Sa sortie coïncide avec la tenue d’une exposition de ce cycle photographique à la Passerelle (galerie de la MJC Monplaisir, Lyon 8e, en novembre 2013, en Résonance à la Biennale de Lyon (tous les détails sur l’expo).

Ernesto Timor

 

Plus de mots….
  • Un entretien sur le projet figure en ouverture du livre. Cet entretien, mené à Lyon sous le feu croisé de Frédéric Bellay (photographe) et Benoît Roux (éditeur), est publié en avant-première, sous le titre Territoires de l’intime, dans une nouvelle rubrique de mon site nourrie d’entretiens et interviews réédités par moi-même, avec soin et images bonus !
  • Citons trois beaux articles, chacun fruit de riches entretiens de vive voix : à la une de Rue89 Lyon début juillet ; une chouette double page dans le bimensuel A nous Lyon de début octobre (voir l’article) ; la page « coup de foudre » du trimestriel Ego La Revue (voir l’article). D’autres papiers sont parus dans Le Progrès, Lyon capitale, Lyon Citoyen… et bien sûr sur divers blogs… Vous retrouverez le meilleur de tout cela à la page Revue de presse.

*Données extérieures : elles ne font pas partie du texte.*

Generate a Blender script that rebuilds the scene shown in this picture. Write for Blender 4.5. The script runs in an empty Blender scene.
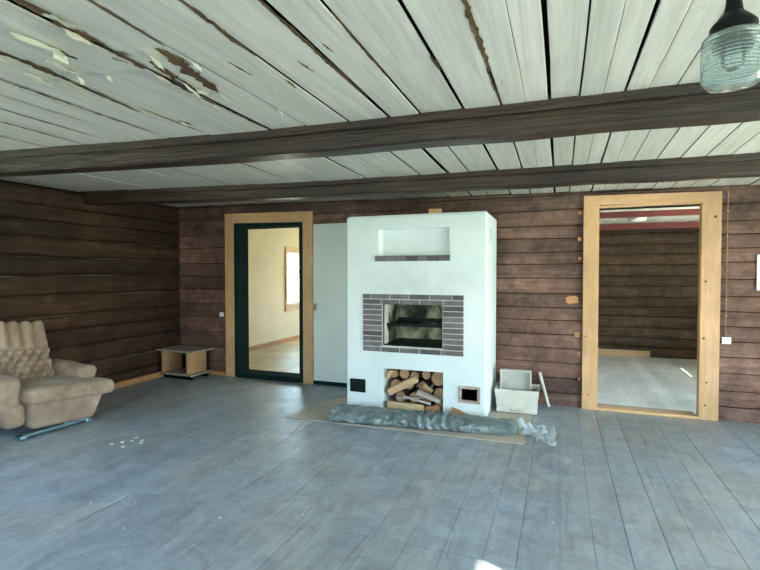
import bpy, bmesh, math, random
from mathutils import Vector, Matrix, noise
random.seed(7)
sc = bpy.context.scene
R = math.radians

# ------------------------------------------------------------ camera, world, exposure
cam_d = bpy.data.cameras.new('camera'); cam = bpy.data.objects.new('camera', cam_d)
sc.collection.objects.link(cam); sc.camera = cam
cam.location = (0, 0, 1.4); cam.rotation_euler = (R(90 - 1.43), 0, R(20.6))
cam_d.sensor_width = 36; cam_d.lens = 36 * 479 / 760; cam_d.clip_start = .05; cam_d.clip_end = 200
sc.view_settings.view_transform = 'Standard'; sc.view_settings.look = 'None'
sc.view_settings.exposure = 2.32; sc.view_settings.gamma = 1
sc.view_settings.use_curve_mapping = False
sc.cycles.max_bounces = 12; sc.cycles.diffuse_bounces = 8
sc.cycles.sample_clamp_indirect = 6

w = bpy.data.worlds.new('world'); sc.world = w; w.use_nodes = True
nt = w.node_tree; nt.nodes.clear()
tc = nt.nodes.new('ShaderNodeTexCoord'); sx = nt.nodes.new('ShaderNodeSeparateXYZ')
mr = nt.nodes.new('ShaderNodeMapRange'); mr.inputs[1].default_value = -1; mr.inputs[2].default_value = 1
cr = nt.nodes.new('ShaderNodeValToRGB'); bg = nt.nodes.new('ShaderNodeBackground'); wo = nt.nodes.new('ShaderNodeOutputWorld')
nt.links.new(tc.outputs['Generated'], sx.inputs[0]); nt.links.new(sx.outputs['Z'], mr.inputs[0])
nt.links.new(mr.outputs[0], cr.inputs[0]); nt.links.new(cr.outputs[0], bg.inputs[0]); nt.links.new(bg.outputs[0], wo.inputs[0])
e = cr.color_ramp.elements
e[0].position = 0.0; e[0].color = (.36, .42, .32, 1)
e[1].position = 1.0; e[1].color = (.40, .70, 1.0, 1)
for p, c in ((.47, (.50, .58, .46, 1)), (.53, (.74, .82, .74, 1)), (.60, (.60, .83, 1.0, 1))):
    q = e.new(p); q.color = c
bg.inputs[1].default_value = 6.0

sun_d = bpy.data.lights.new('sun', 'SUN'); sun_d.energy = 14; sun_d.angle = R(.6); sun_d.color = (1, .95, .85)
sun = bpy.data.objects.new('sun', sun_d); sc.collection.objects.link(sun)
sun.rotation_euler = Vector((-1, .5, -.56)).to_track_quat('-Z', 'Y').to_euler()

def portal(name, loc, rot, sx_, sy_):
    l = bpy.data.lights.new(name, 'AREA'); l.shape = 'RECTANGLE'; l.size = sx_; l.size_y = sy_
    l.cycles.is_portal = True
    o = bpy.data.objects.new(name, l); sc.collection.objects.link(o); o.location = loc; o.rotation_euler = rot
# window openings: (axis, wall coordinate, a0, a1, z0, z1, inward sign)
WL = [('x', -5.15, -.1, 1.5), ('x', 3.08, 1.8, 4.2), ('x', 3.08, -.9, .7), ('y', -2.68, -3.2, -1.6), ('y', -2.68, .2, 1.8)]
for ax, v, a, b in WL:
    m = (a + b) / 2
    if b - a > 2: portal('portal', (v, m, 1.02), (R(90), 0, R(90)), b - a, 1.95)
    elif ax == 'x':
        portal('portal', (v, m, 1.4), (R(90), 0, R(-90) if v < 0 else R(90)), b - a, 1.2)
    else:
        portal('portal', (m, v, 1.4), (R(90), 0, 0), b - a, 1.2)

# ------------------------------------------------------------ materials
def mat(name, base=(.5, .5, .5), rough=.6, metal=0, spec=.5):
    m = bpy.data.materials.new(name); m.use_nodes = True
    b = m.node_tree.nodes['Principled BSDF']
    b.inputs['Base Color'].default_value = (*base, 1); b.inputs['Roughness'].default_value = rough
    b.inputs['Metallic'].default_value = metal; b.inputs['Specular IOR Level'].default_value = spec
    return m, m.node_tree, b
def N(nt, t, **k):
    n = nt.nodes.new(t)
    for a, v in k.items(): setattr(n, a, v)
    return n
def coords(nt, scale=(1, 1, 1)):
    t = N(nt, 'ShaderNodeTexCoord'); mp = N(nt, 'ShaderNodeMapping'); mp.inputs['Scale'].default_value = scale
    nt.links.new(t.outputs['Object'], mp.inputs[0]); return mp.outputs[0]
def nz(nt, vec, scale, detail=5, rough=.6, dist=0):
    n = N(nt, 'ShaderNodeTexNoise'); n.inputs['Scale'].default_value = scale; n.inputs['Detail'].default_value = detail
    n.inputs['Roughness'].default_value = rough; n.inputs['Distortion'].default_value = dist
    nt.links.new(vec, n.inputs['Vector']); return n.outputs['Fac']
def ramp(nt, fac, stops):
    r = N(nt, 'ShaderNodeValToRGB'); nt.links.new(fac, r.inputs[0]); el = r.color_ramp.elements
    while len(el) < len(stops): el.new(.5)
    for i, (p, c) in enumerate(stops):
        el[i].position = p; el[i].color = (*c, 1) if len(c) == 3 else c
    return r.outputs[0]
def mix(nt, f, a, b, mode='MIX'):
    m = N(nt, 'ShaderNodeMix', data_type='RGBA', blend_type=mode)
    for s, v in ((m.inputs[0], f), (m.inputs[6], a), (m.inputs[7], b)):
        if isinstance(v, (int, float)): s.default_value = v
        elif isinstance(v, tuple): s.default_value = (*v, 1)
        else: nt.links.new(v, s)
    return m.outputs[2]
def bump(nt, b, h, s=.3, d=.01):
    n = N(nt, 'ShaderNodeBump'); n.inputs['Strength'].default_value = s; n.inputs['Distance'].default_value = d
    nt.links.new(h, n.inputs['Height']); nt.links.new(n.outputs[0], b.inputs['Normal'])
def island(nt):
    return N(nt, 'ShaderNodeNewGeometry').outputs['Random Per Island']
def wood(name, c1, c2, grain=(1, 12, 12), rough=.6, var=.25, bstr=.25, sc_=4, spec=.4):
    m, t, b = mat(name, c1, rough, spec=spec)
    v = coords(t, grain)
    n1 = nz(t, v, sc_, 6, .65, .4)
    col = ramp(t, n1, [(.3, c1), (.7, c2)])
    isl = island(t)
    k = ramp(t, isl, [(0, (1 - var,) * 3), (1, (1 + var,) * 3)])
    col = mix(t, 1.0, col, k, 'MULTIPLY')
    n2 = nz(t, coords(t), 1.1, 3)
    col = mix(t, 1.0, col, ramp(t, n2, [(.3, (.75,) * 3), (.7, (1.25,) * 3)]), 'MULTIPLY')
    t.links.new(col, b.inputs['Base Color']); bump(t, b, n1, bstr, .006)
    return m

M = {}
# dark stained log boards with dusty pale streaks, grain along x or along y
def log_mat(name, grain, c1, c2, dust, var=.35, dust_amt=1.0, spec=.22, ledge=False):
    m, t, b = mat(name, c1, .6 if spec < .5 else .42, spec=spec)
    v = coords(t, grain)
    n1 = nz(t, v, 3, 6, .6, .5)
    col = ramp(t, n1, [(.25, c1), (.75, c2)])
    k = ramp(t, island(t), [(0, (1 - var,) * 3), (.5, (1, .93, .9)), (1, (1 + var, 1 + var * .8, 1 + var * .6))])
    col = mix(t, 1.0, col, k, 'MULTIPLY')
    n3 = nz(t, coords(t, tuple(g * .6 + .3 for g in grain)), 5, 8, .75, .2)
    f = ramp(t, n3, [(.56, (0, 0, 0)), (.74, (dust_amt * .55,) * 3)])
    col = mix(t, f, col, dust)
    sy = nz(t, coords(t, (.5, .5, .5)), 1.7, 4); col = mix(t, ramp(t, sy, [(.5, (0, 0, 0)), (.7, (.35, .35, .35))]), col, tuple(c * 1.5 for c in c2))
    n4 = nz(t, coords(t), 1.3, 4)
    col = mix(t, 1.0, col, ramp(t, n4, [(.3, (.6,) * 3), (.7, (1.25,) * 3)]), 'MULTIPLY')
    n7 = nz(t, coords(t), 7, 7, .75, .6)
    col = mix(t, 1.0, col, ramp(t, n7, [(.35, (.6,) * 3), (.65, (1.3,) * 3)]), 'MULTIPLY')
    if ledge:
        sp = N(t, 'ShaderNodeSeparateXYZ'); t.links.new(N(t, 'ShaderNodeNewGeometry').outputs['True Normal'], sp.inputs[0])
        lg = ramp(t, sp.outputs['Z'], [(.25, (0,) * 3), (.7, (1,) * 3)])
        lm = mix(t, 1.0, lg, ramp(t, nz(t, coords(t, (.8, .8, 3)), 1.4, 6, .7), [(.50, (0,) * 3), (.68, (.6,) * 3)]), 'MULTIPLY')
        col = mix(t, lm, col, (.22, .21, .18))
    t.links.new(col, b.inputs['Base Color']); bump(t, b, n1, .9, .012)
    return m
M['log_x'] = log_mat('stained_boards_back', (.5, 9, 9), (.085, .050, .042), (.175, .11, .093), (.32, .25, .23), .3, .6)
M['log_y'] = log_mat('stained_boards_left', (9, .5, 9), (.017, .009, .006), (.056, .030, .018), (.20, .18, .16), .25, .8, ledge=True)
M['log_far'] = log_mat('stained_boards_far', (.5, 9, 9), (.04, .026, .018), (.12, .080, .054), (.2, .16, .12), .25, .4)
M['beam'] = log_mat('stained_beam', (.4, 8, 8), (.008, .005, .003), (.045, .024, .016), (.12, .10, .07), .25, .35, .5)
M['dark'] = mat('dark_gap', (.006, .005, .004), .95, 0, .1)[0]
M['red_beam'] = wood('red_painted_beam', (.17, .04, .04), (.23, .06, .055), rough=.5)
M['pine'] = wood('new_pine', (.43, .255, .125), (.56, .36, .20), (14, 14, 1), .5, .06, .1)
M['pine_x'] = wood('new_pine_across', (.43, .255, .125), (.56, .36, .20), (1, 14, 14), .5, .06, .1)
M['bark'] = wood('bark', (.06, .035, .022), (.15, .095, .06), (8, 1, 8), .9, .2, .6)
M['raw'] = wood('raw_split_wood', (.42, .27, .15), (.62, .43, .26), (2, 14, 14), .7, .25)
M['oldwood'] = wood('weathered_wood', (.25, .19, .15), (.42, .34, .27), (2, 14, 14), .75, .2)
M['orange'] = wood('orange_base', (.30, .14, .06), (.42, .22, .10), (1, 6, 6), .6, .2)
M['orange_pine'] = wood('varnished_pine', (.40, .22, .09), (.52, .31, .14), (1, 14, 14), .5, .06, .1)
M['tabletop'] = wood('dusty_veneer', (.25, .22, .18), (.36, .32, .27), (1, 10, 10), .4, .1)
M['veneer'] = wood('brown_veneer', (.28, .16, .08), (.46, .29, .16), (12, 12, 1), .4, .1)
M['green_black'] = wood('dark_green_paint', (.006, .014, .014), (.012, .028, .028), (12, 12, 1), .9, .1, spec=.03)
M['black'] = mat('black_metal', (.004, .006, .006), .5, 0, .15)[0]
M['chrome'] = mat('worn_chrome', (.25, .40, .48), .3, .9)[0]
M['white_plastic'] = mat('white_plastic', (.75, .78, .8), .4)[0]
M['glass_white'] = mat('opal_glass', (.8, .8, .78), .25)[0]

def plaster(name, c, c2, rough=.7, s=2.2, b_=.15):
    m, t, b = mat(name, c, rough)
    n = nz(t, coords(t), s, 6, .6, .3)
    t.links.new(ramp(t, n, [(.3, c), (.7, c2)]), b.inputs['Base Color'])
    bump(t, b, nz(t, coords(t), 14, 6), b_, .01); return m
M['cream'] = plaster('cream_plaster', (.60, .505, .36), (.68, .58, .42), .8)
M['panel'] = plaster('pale_panel_paint', (.55, .62, .60), (.62, .69, .66), .45, 3, .08)

# lime-washed stove: white with sooty smudges above and beside the firebox
m, t, b = mat('limewash', (.78, .82, .80), .6)
n = nz(t, coords(t), 2.5, 6, .6, .5)
col = ramp(t, n, [(.3, (.57, .655, .68)), (.7, (.66, .735, .755))])
g = N(t, 'ShaderNodeTexGradient', gradient_type='SPHERICAL'); mp = N(t, 'ShaderNodeMapping'); tcn = N(t, 'ShaderNodeTexCoord')
mp.inputs['Location'].default_value = (1.35 / .75, -4.6 / .75, -1.27 / .28); mp.inputs['Scale'].default_value = (1 / .75, 1 / .75, 1 / .28)
t.links.new(tcn.outputs['Object'], mp.inputs[0]); t.links.new(mp.outputs[0], g.inputs[0])
sm = mix(t, 1.0, g.outputs['Color'], ramp(t, nz(t, coords(t), 5, 5), [(.3, (.1,) * 3), (.8, (.75,) * 3)]), 'MULTIPLY')
col = mix(t, sm, col, (.30, .32, .33))
t.links.new(col, b.inputs['Base Color']); bump(t, b, nz(t, coords(t), 16, 6), .18, .01)
M['stove'] = m
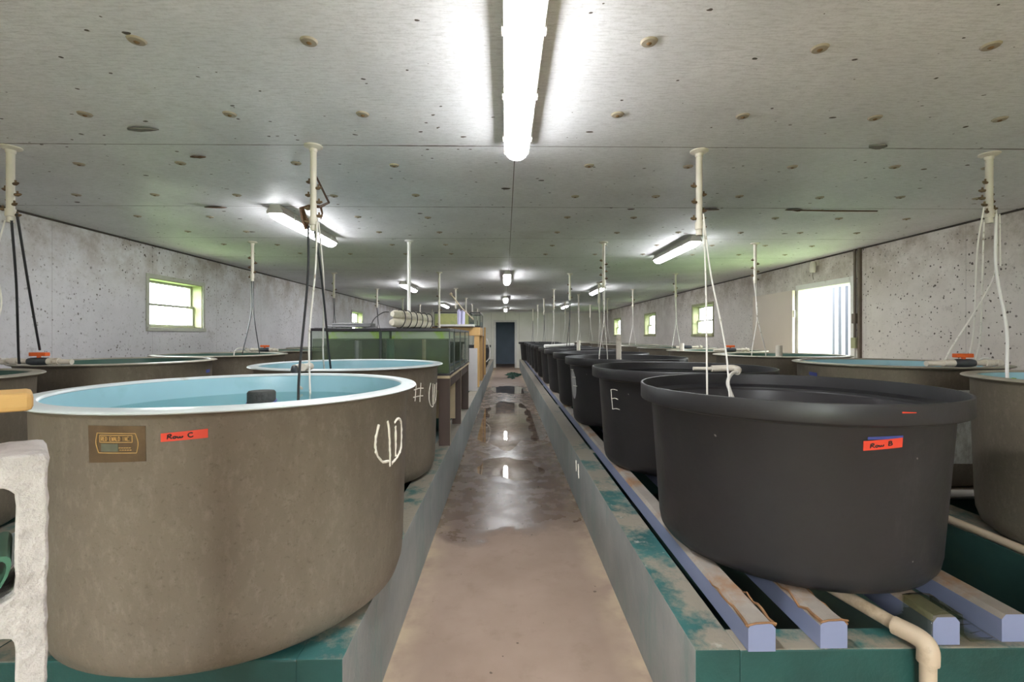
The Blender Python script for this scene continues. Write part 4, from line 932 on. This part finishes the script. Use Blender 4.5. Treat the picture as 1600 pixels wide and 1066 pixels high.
# ------------------------------------------------------------------ floor: puddle and net
def blob(name, mat, cx, cy, rx_, ry_, z, label, cat, seed):
    random.seed(seed); n = 90; ph = [random.uniform(0, 6.28) for _ in range(7)]
    vs = [(cx, cy, z)]
    for i in range(n):
        a = 2*pi*i/n; w = 1+sum(math.sin(a*(k+2)+ph[k])*.10/(k*.45+1) for k in range(7))
        x = cx+rx_*w*math.cos(a); y = cy+ry_*w*math.sin(a)
        vs.append((max(-.49, min(.588, x)), y, z))
    m = MB().add(vs, [(0, 1+i, 1+(i+1) % n) for i in range(n)]); o = m.build(name, mat, smooth=False)
    return tag(o, label, cat, 'puddles on the aisle floor', 'stuff')
blob('puddle', 'puddle', .02, 7.95, .52, 2.25, .0015, 'large mirror-like puddle across the middle of the aisle', 'puddle', 3)
blob('puddle', 'puddle', .10, 12.4, .5, .85, .0015, 'small far puddle in the aisle short of the green net', 'puddle', 5)
blob('puddle', 'puddle', .04, 5.05, .34, .42, .0015, 'thin wet sheet of water nearer than the large puddle', 'puddle', 11)
random.seed(21)
b = MB(); n, m = 40, 7; vs = [(.27, 16.8, .10)]; fs = []
edge = [1+.28*math.sin(3*2*pi*k/n+1)+.2*math.sin(7*2*pi*k/n)+random.uniform(-.16, .16) for k in range(n)]
for r_ in range(1, m+1):
    for k in range(n):
        a = 2*pi*k/n; q = r_/m*edge[k]
        vs.append((max(-.2, min(.575, .27+.25*q*math.cos(a))), 16.8+1.05*q*math.sin(a), .003 if r_ == m else max(.004, .1*(1-r_/m)+random.uniform(-.022, .03))))
fs += [(0, 1+k, 1+(k+1) % n) for k in range(n)]
for r_ in range(m-1):
    for k in range(n): fs.append((1+r_*n+k, 1+(r_+1)*n+k, 1+(r_+1)*n+(k+1) % n, 1+r_*n+(k+1) % n))
b.add(vs, fs); o = b.build('green_net', 'net', smooth=False)
tag(o, 'heap of dark green netting on the floor near the far doorway', 'net')

# ------------------------------------------------------------------ light, world, camera
w = bpy.data.worlds.new('world'); sc.world = w; w.use_nodes = True
bg = w.node_tree.nodes['Background']; bg.inputs[0].default_value = (.93, .97, 1, 1); bg.inputs[1].default_value = 13.0
cam = bpy.data.cameras.new('camera'); co = bpy.data.objects.new('camera', cam); COL.objects.link(co)
cam.sensor_width = 36; cam.lens = 745/1600*36; cam.clip_start = .02
co.location = (0, 0, 1.4); co.rotation_euler = (R(90), 0, R(-.81))
cam.shift_x = 0; cam.shift_y = -8/1600
sc.camera = co
sc.view_settings.view_transform = 'Standard'; sc.view_settings.look = 'None'; sc.view_settings.gamma = 1; sc.view_settings.use_curve_mapping = False
sc.view_settings.exposure = 1.12
sc.cycles.use_denoising = True; sc.cycles.max_bounces = 10; sc.cycles.diffuse_bounces = 6; sc.cycles.transparent_max_bounces = 24; sc.cycles.sample_clamp_indirect = 6
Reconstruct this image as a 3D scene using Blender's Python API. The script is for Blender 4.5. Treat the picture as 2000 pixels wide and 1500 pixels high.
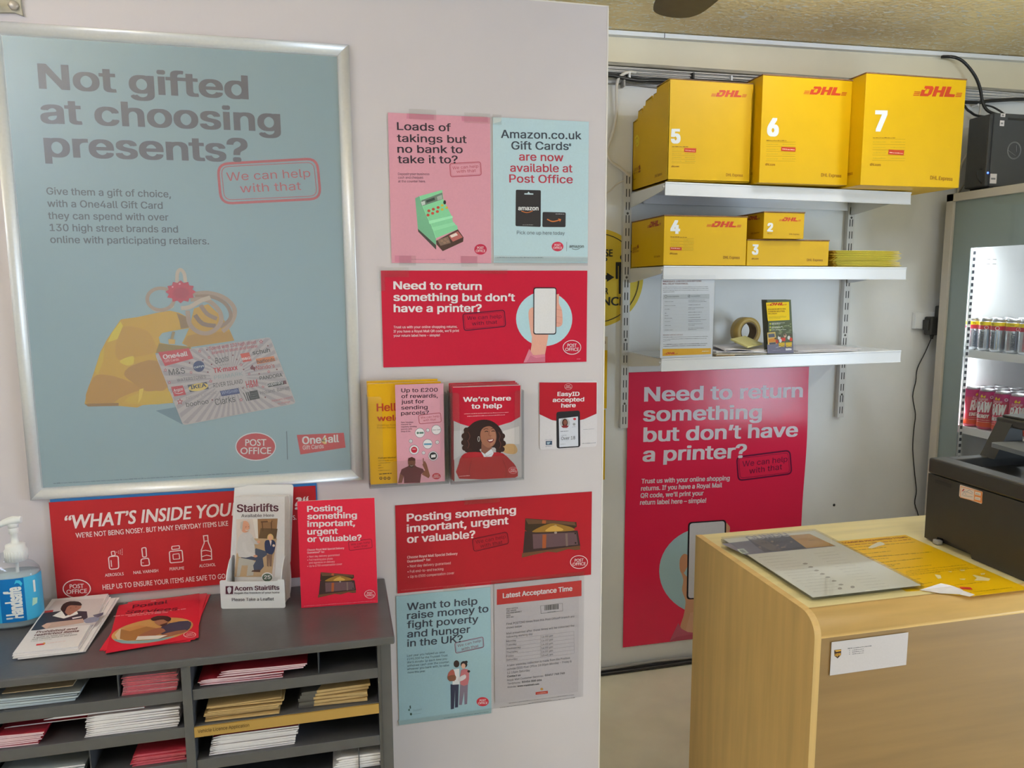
import bpy, bmesh, math, random, os
from mathutils import Vector, Matrix
from mathutils.geometry import tessellate_polygon

for o in list(bpy.data.objects): bpy.data.objects.remove(o, do_unlink=True)
scene = bpy.context.scene
COL = scene.collection
PI = math.pi

# ------------------------------------------------------------------ camera
FOCAL_PX, YAW, PITCH, ROLL = 1450.0, 0.231254, 0.1319742, -0.00415166
cam_d = bpy.data.cameras.new('camera'); cam = bpy.data.objects.new('camera', cam_d); COL.objects.link(cam)
cam_d.sensor_width = 36.0; cam_d.lens = FOCAL_PX/2000*36; cam_d.clip_start = .05
_F = Vector((math.sin(YAW)*math.cos(PITCH), math.cos(YAW)*math.cos(PITCH), -math.sin(PITCH)))
_R = Vector((math.cos(YAW), -math.sin(YAW), 0)); _U = _R.cross(_F)
_R2 = _R*math.cos(ROLL)+_U*math.sin(ROLL); _U2 = _R2.cross(_F)
cam.matrix_world = Matrix(((_R2.x,_U2.x,-_F.x,0),(_R2.y,_U2.y,-_F.y,0),(_R2.z,_U2.z,-_F.z,1.65),(0,0,0,1)))
scene.camera = cam

# ------------------------------------------------------------------ world, lights, exposure
world = bpy.data.worlds.new('daylight'); scene.world = world; world.use_nodes = True
_b = world.node_tree.nodes['Background']; _b.inputs[0].default_value = (.72,.84,1,1); _b.inputs[1].default_value = 1.0
def area(name, loc, rot, sx, sy, power, col, spread=PI):
    d = bpy.data.lights.new(name,'AREA'); d.shape='RECTANGLE'; d.size=sx; d.size_y=sy; d.energy=power; d.color=col; d.spread=spread
    o = bpy.data.objects.new(name,d); COL.objects.link(o); o.location=loc; o.rotation_euler=rot; return o
# daylight through the shop window in the rear wall and the glazed door in the right wall
area('window_daylight', (-1.1,-3.96,1.45), (PI/2,0,0), 3.0, 1.7, 10, (.86,.93,1))
area('door_daylight', (3.72,-.35,1.1), (PI/2,0,PI/2-.45), .95, 1.9, 70, (.66,.83,1))
scene.view_settings.view_transform='Standard'; scene.view_settings.look='None'
scene.view_settings.exposure=-0.06; scene.view_settings.gamma=1.0; scene.view_settings.use_curve_mapping=False
UNSEEN_LAMPS = [(-1.3,.35,2.3,0,.52),(1.6,1.8,2.53,PI/2,.15),(1.6,1.0,2.42,PI/2,.15)]   # x, y, height, turn, half length; made-up pendants, third added to brighten the back wall

# ------------------------------------------------------------------ helpers
def lin(h): return tuple((c/12.92 if c<=.04045 else ((c+.055)/1.055)**2.4) for c in (int(h[i:i+2],16)/255 for i in (0,2,4)))
def ink(h,k=1.42): return tuple(min(.86,c*k) for c in lin(h))
MATS = {}
def mat(name, col, rough=.5, metal=0, noise=0, nscale=40, bump=0, bscale=80, spec=.5, coat=0, emit=0, stretch=None):
    if name in MATS: return MATS[name]
    m = bpy.data.materials.new(name); m.use_nodes=True; MATS[name]=m
    nt=m.node_tree; p=nt.nodes['Principled BSDF']
    if isinstance(col,str): col=ink(col)
    p.inputs['Base Color'].default_value=(*col,1); p.inputs['Roughness'].default_value=rough; p.inputs['Metallic'].default_value=metal
    p.inputs['Specular IOR Level'].default_value=spec; p.inputs['Coat Weight'].default_value=coat
    if emit: p.inputs['Emission Color'].default_value=(*col,1); p.inputs['Emission Strength'].default_value=emit
    if noise or bump:
        tc=nt.nodes.new('ShaderNodeTexCoord'); mp=nt.nodes.new('ShaderNodeMapping'); nt.links.new(tc.outputs['Object'],mp.inputs[0])
        if stretch: mp.inputs['Scale'].default_value=stretch
    if noise:
        n=nt.nodes.new('ShaderNodeTexNoise'); n.inputs['Scale'].default_value=nscale; n.inputs['Detail'].default_value=5; nt.links.new(mp.outputs[0],n.inputs[0])
        r=nt.nodes.new('ShaderNodeValToRGB'); r.color_ramp.elements[0].position=.3; r.color_ramp.elements[1].position=.7
        r.color_ramp.elements[0].color=(*[c*(1-noise) for c in col],1); r.color_ramp.elements[1].color=(*[min(1,c*(1+noise)) for c in col],1)
        nt.links.new(n.outputs[0],r.inputs[0]); nt.links.new(r.outputs[0],p.inputs['Base Color'])
    if bump:
        n=nt.nodes.new('ShaderNodeTexNoise'); n.inputs['Scale'].default_value=bscale; n.inputs['Detail'].default_value=3; nt.links.new(mp.outputs[0],n.inputs[0])
        b=nt.nodes.new('ShaderNodeBump'); b.inputs['Strength'].default_value=bump; b.inputs['Distance'].default_value=.01
        nt.links.new(n.outputs[0],b.inputs['Height']); nt.links.new(b.outputs[0],p.inputs['Normal'])
    return m
def clear(name, tint=(.96,.97,.98), refl=1.0, rough=.05, base=.04):
    "thin clear plastic or glass: see-through, with a reflection that grows towards grazing angles"
    if name in MATS: return MATS[name]
    m=bpy.data.materials.new(name); m.use_nodes=True; MATS[name]=m; nt=m.node_tree; nt.nodes.remove(nt.nodes['Principled BSDF'])
    t=nt.nodes.new('ShaderNodeBsdfTransparent'); t.inputs[0].default_value=(*tint,1); g=nt.nodes.new('ShaderNodeBsdfGlossy'); g.inputs['Roughness'].default_value=rough
    lw=nt.nodes.new('ShaderNodeLayerWeight'); lw.inputs[0].default_value=.5
    po=nt.nodes.new('ShaderNodeMath'); po.operation='POWER'; po.inputs[1].default_value=5; nt.links.new(lw.outputs['Facing'],po.inputs[0])
    mu=nt.nodes.new('ShaderNodeMath'); mu.operation='MULTIPLY_ADD'; mu.inputs[1].default_value=.9*refl; mu.inputs[2].default_value=base*refl; nt.links.new(po.outputs[0],mu.inputs[0])
    x=nt.nodes.new('ShaderNodeMixShader'); nt.links.new(mu.outputs[0],x.inputs[0]); nt.links.new(t.outputs[0],x.inputs[1]); nt.links.new(g.outputs[0],x.inputs[2]); nt.links.new(x.outputs[0],nt.nodes['Material Output'].inputs[0])
    return m
def spline(q, cl, n):
    out=[]; N=len(q); g=lambda i: q[i%N] if cl else q[max(0,min(N-1,i))]
    for i in range(N if cl else N-1):
        a,b,c,d=(Vector(g(i+k)) for k in (-1,0,1,2))
        for k in range(n):
            t=k/n; out.append(.5*((2*b)+(c-a)*t+(2*a-5*b+4*c-d)*t*t+(3*b-a-3*c+d)*t**3))
    if not cl: out.append(Vector(q[-1]))
    return out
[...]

Un portrait se regarde en s’enfermant dedans, se laissant transpercer par l’élégance des ombres dont on veut taire le nom, menant à la perfection l’inondation des signes.
Le lieu secret du photographe et du modèle, du kidnappeur et de celui qui consent à se laisser capturer par la lumière, ce lieu-là est une alchimie entre tous les autres lieux possibles et inimaginables.
C’est même l’apparition d’un lieu qui n’existe pas. Un portrait est un lieu qui n’existe pas mais dont la ressemblance bascule.
Tout le monde alors s’engouffre dans ce qui est posé à plat sans comprendre pourquoi l’émotion capturée capture à son tour.
Un portrait est un lieu-frontière pour effacer les contours, perdre connaissance, réapparaître dans l’image qui nous regarde.
Un portrait est le scintillement d’une présence.